When asked by my 11 year old last week what Quantum Physics was about, I was able to answer: ‘It’s exactly like a mille feuille, but in space.’  She said: ‘What’s a mille feuille?’ To which I responded: ‘It’s like a vanilla slice, but in universal terms I am sure there’s no icing on it, and I’d go for confectioner’s custard over cream. It holds the space time continuum together better. Are we clear now?’ To which she responded: ‘Yes.’
[Katy Wheatley at Katyboo1’s Weblog]
The elephant is a dainty bird
It flits from bough to bough,
It makes its nest in a rhubarb tree,
And whistles, like a cow.

[No-one seems to know the author, although many are suggested]
The state has an interest in preventing us from thinking independently, and it cultivates and exploits our worst tendencies in order to do so, for grownup citizens are more trouble than they’re worth … We all suffer from the fact that we have no appealing models of adulthood — young people who fear that there’s nothing to look forward to as well as older people who fear they need to resign themselves to being able to do nothing interesting or meaningful after a certain point in their lives.
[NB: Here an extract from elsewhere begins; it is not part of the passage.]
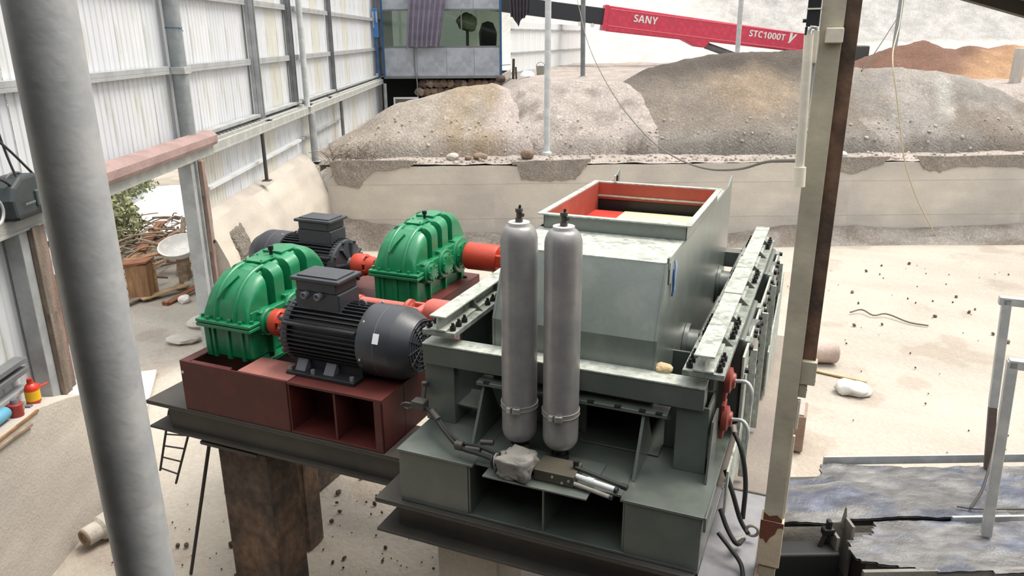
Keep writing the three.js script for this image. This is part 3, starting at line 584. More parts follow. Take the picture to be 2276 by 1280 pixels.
{
  const t = thing('cardan_shaft', 'long pinkish red cardan shaft from the front gearbox into the crusher', 'drive shaft', [-3.0, 2.83, -5.21]); const y = 2.83, z = -5.21;
  partA('flange', [rod(V3(-4.02, y, z), V3(-3.93, y, z), .1, 22)], M.pink, t);
  yoke(-3.93, y, z, .075, 1, M.pink, 'yoke', t);
  partA('tube', [rod(V3(-3.82, y, z), V3(-3.12, y, z), .05, 18), rod(V3(-3.82, y, z), V3(-3.62, y, z), .062, 18)], M.pink, t);
  yoke(-3.14, y, z, .085, 1, M.pink, 'yoke', t);
  partA('sleeve', [turned([[0, 0], [.1, 0], [.115, .03], [.115, .22], [.1, .26], [.1, .7], [.125, .72], [.125, .8], [0, .8]], 'x', 26).translate(-2.97, y, z)], M.pink, t);
  const u = thing('cardan_shaft', 'thick orange cardan shaft from the rear gearbox, going behind the gas cylinders', 'drive shaft', [-2.7, 2.83, -6.88]); const Z = -6.88;
  partA('sleeve', [turned([[0, 0], [.135, 0], [.142, .02], [.142, .33], [.13, .36], [0, .36]], 'x', 28).translate(-3.42, y, Z)], M.orange, u);
  yoke(-3.1, y, Z, .115, 1, M.orange, 'yoke', u); yoke(-2.78, y, Z, .115, -1, M.orange, 'yoke', u);
  partA('spider', [rod(V3(-2.94, y - .13, Z), V3(-2.94, y + .13, Z), .04, 14)], M.orange, u);
  partA('tube', [turned([[0, 0], [.13, 0], [.13, .2], [.1, .22], [.1, .78], [0, .78]], 'x', 26).translate(-2.8, y, Z)], M.orange, u);
}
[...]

It is this view that is profoundly unhealthy.
[Susan Neiman, quoted by Brad Warner at Hardcore Zen]
The real sign of maturity is when you can actually be who you are rather than what someone else thinks you ought to be.
[Brad Warner at Hardcore Zen]
It takes less time to do a thing right, than it does to explain why you did it wrong.
[Henry Longfellow]
You have to accept the fact that some people will always stay in your heart, even if you are already gone in theirs.
[Unknown]
… ethics based on external reference points like religion or philosophy will always be inferior to the ethical system I cultivate myself through thinking, reflection, and cultivating empathy.
[Gesshin Greenwood at That’s So Zen]
Life is a tragedy when seen in close-up, but a comedy in long-shot.